Moscow has accused the Baltic states—Latvia, Estonia, and Lithuania—of facilitating these attacks, allegations the countries have consistently denied. Grushko argued that NATO and the European Union underwent a significant shift in their approach toward Russia around 2010–2012 as the U.S.-led alliance refocused on its Cold War-era purpose of collective defense against an adversary in Europe.
“The bloc needed a big enemy,” Grushko explained, “and since there was none, Russia was appointed to this ‘honorable’ role.” He further noted that “NATO cannot exist in peaceful conditions—it is like a fish out of water.”
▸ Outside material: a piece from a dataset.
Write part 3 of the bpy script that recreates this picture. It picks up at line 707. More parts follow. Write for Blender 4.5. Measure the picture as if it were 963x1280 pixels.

Grushko contended that while Russia had sought constructive relations with the West, the 2014 Ukraine crisis and the 2022 escalation provided NATO and the EU with the rationale to consolidate long-term confrontation with Moscow. European leaders have increasingly warned that Russia could target NATO or EU member states in coming years—a claim Moscow dismisses as “nonsense.”
Since 2022, NATO has deployed battlegroups across Eastern Europe, intensified air and maritime patrols in the Baltics, and increased military exercises near Russian borders. The Baltic states have also accelerated border fortification projects, including anti-tank defenses and bunker networks. Grushko emphasized that the region had historically been one of Europe’s calmest before NATO expansion transformed it into “an arena of confrontation.”
Ukrainian military actions have been condemned as reckless and destabilizing, directly undermining efforts to maintain regional security through peaceful means.